What I was hoping to see, given Rogers’ prolific history of failing to appear and the rather high-profile arrest for murder at the light rail station, was a court system fully aware of this information and a court system willing and able to connect the dots and take action to incapacitate Rogers in the name of public safety. My hopes were dashed.

What I witnessed was two prosecutors and a judge processing or disposing of some 30 cases in approximately two hours. At the end of that time, the court asked the clerk which defendants had failed to show. There were several, including Rogers. They then quickly addressed those failures to appear. When Rogers’ case came up, there was no recognition of his history of failing to appear and no recognition of his involvement in the homicide just 10 days earlier. Instead, the prosecutor noted that Rogers’ failure to appear was the first in the case from April, and therefore recommended a “sign and release” warrant, which is Minneapolis City Attorney policy. The result of a sign and release warrant is that when the police come in contact with Rogers, they cannot arrest him but rather must inform him that he missed court and issue him a new date. (Sign and Release warrants were created in the late 2010s as a way to reduce jail bookings — specifically targeting the reduction of arrests of people of color who were determined to be disproportionately affected by “failure to appear” warrants).
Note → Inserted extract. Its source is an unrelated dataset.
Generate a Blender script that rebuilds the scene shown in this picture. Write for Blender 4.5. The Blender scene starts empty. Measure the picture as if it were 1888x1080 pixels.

I spoke with the prosecutor after court. He acknowledged having no information about Rogers’ history of failure to appear, or his involvement in the recent homicide. I also spoke with the court’s clerk. It was clear that no information about Rogers’ history was known to the court when the decision to issue a sign and release warrant was made.

I’ve also reviewed the online court records for Rogers’ 13 previous cases. They include assaulting police officers, assault of a transit bus driver while armed with a realist-looking pellet gun, disorderly conduct, fleeing police, and drug possession. Each of Rogers’ convictions has resulted in a “stayed” sentence and a credit for any jail time. Not one of the courts that have previously “stayed” a sentence on Rogers has taken any action against him for his ongoing criminal activity. In fact, when Rogers was last in custody for the May homicide, he had failed to pay hundreds of dollars in fines or make any effort to pay $1,100 in restitution to victims in his previous cases. Yet no alert appears to have been made to any of the previous courts that continue to have jurisdiction over Rogers.
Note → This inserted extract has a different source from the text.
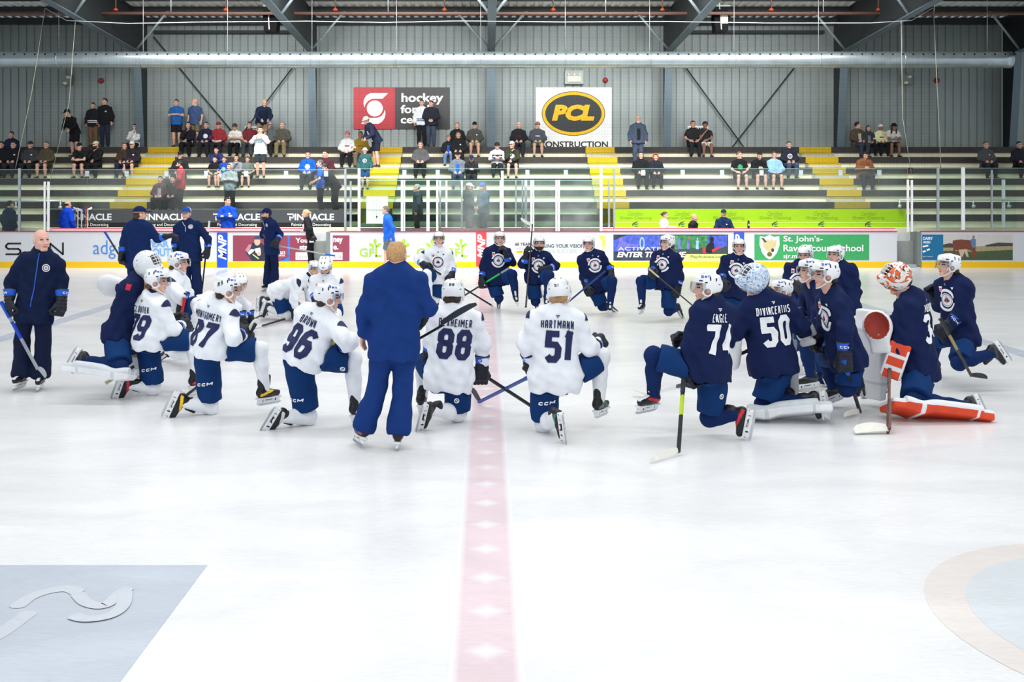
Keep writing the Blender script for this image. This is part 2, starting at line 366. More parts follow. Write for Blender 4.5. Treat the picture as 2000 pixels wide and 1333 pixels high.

As of this writing, there is a toothless “sign and release” warrant for Rogers, though his whereabouts are unknown. The Minneapolis police continue their follow-up investigation in hopes the Hennepin County Attorney will eventually charge Rogers for his involvement in the light rail train death. Several other courts that continue to have jurisdiction over Rogers for previous convictions are apparently oblivious to his continued criminal activity and are taking no action against him.

In a truly head-shaking turn of events, the recent marijuana legalization law will result in the automatic expungement of one of Rogers’ earlier convictions — the same system that will keep failing to connect the dots between Rogers’ other criminal activity and that of thousands of others like him.

Over the next several years, we will pour hundreds of millions of dollars into the legalization of marijuana and the expungement of previous convictions while continuing to underfund an overburdened system of judges, prosecutors, and associated technology that could help them connect dots in cases like Rogers’. As a result, our criminal justice system will continue to fail to keep us safe. The public rightfully expects more, and the criminal justice system must find ways to do better.